Las puertas se abrieron y entró al salón Marcelo Escola, Juez de Familia de San Lorenzo que, tras haber evaluado tres legajos de parejas que querían adoptar a un niño, se decidió por mis amigos y fue a anunciárselos al mismísimo casamiento.
Wachi y Fabi hacía mucho que querían ser papás, incluso antes de comenzar con la burocracia para conseguirlo. Quizá un ensayo de ese deseo fue el primer cuento para infancias que Wachi publicó con Libros Silvestres: Gerarda, la mutante. El deseo de ellos era también el de toda la gente que los queríamos y cada tanto, sabiendo que habían iniciado los trámites, les preguntábamos cómo andaba ese proyecto. Pero hubo que seguir esperando. Con el acontecimiento de la boda no estaba en los planes de nadie pensar en qué etapa se encontraba aquella posible adopción, pero nuevamente la magia y la poesía que simbolizan la comunión única estaban haciendo, en secreto, de las suyas.
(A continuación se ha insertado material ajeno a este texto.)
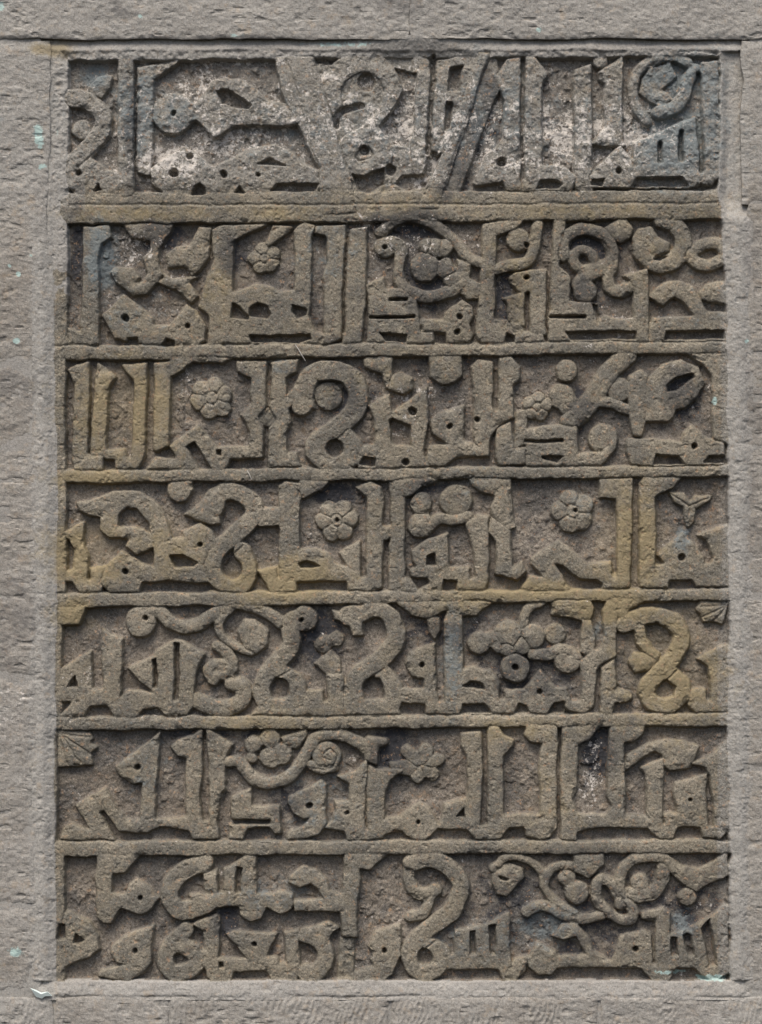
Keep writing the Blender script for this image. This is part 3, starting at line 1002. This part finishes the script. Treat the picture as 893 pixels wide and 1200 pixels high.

Días después de la celebración el juez Escola en una entrevista manifestó que “en los procesos de adopción en general nunca ocurre que haya otro hecho tan importante como el casamiento de estas personas. A mí me llamó la atención y les dije que no me parecía que fuese casualidad, siempre hay cosas que se dan y hay que ver por qué”.
Según P.V. Piobb en su libro Formulario de Alta Magia, la magia es amor y es verbo. El verbo ha sido y es el canal entre las hechiceras, los hechiceros, les hechiceres y el mundo esencial y cósmico. La palabra nombra y crea mundos, la palabra nombra y atrae o encanta. La palabra en su estado mágico es potencia de la acción y esa acción es resultado de lo oculto.
En el casamiento antes de irse el juez Escola les dijo a Cristian y a Fabi: “hay un niño que los espera, que espera que le cuenten cuentos”, yo miré a mi amigo que lloraba y le dije con el pensamiento: poemas y cuentos no le van a faltar, amor y magia tampoco. Así es y así será. Hecho está.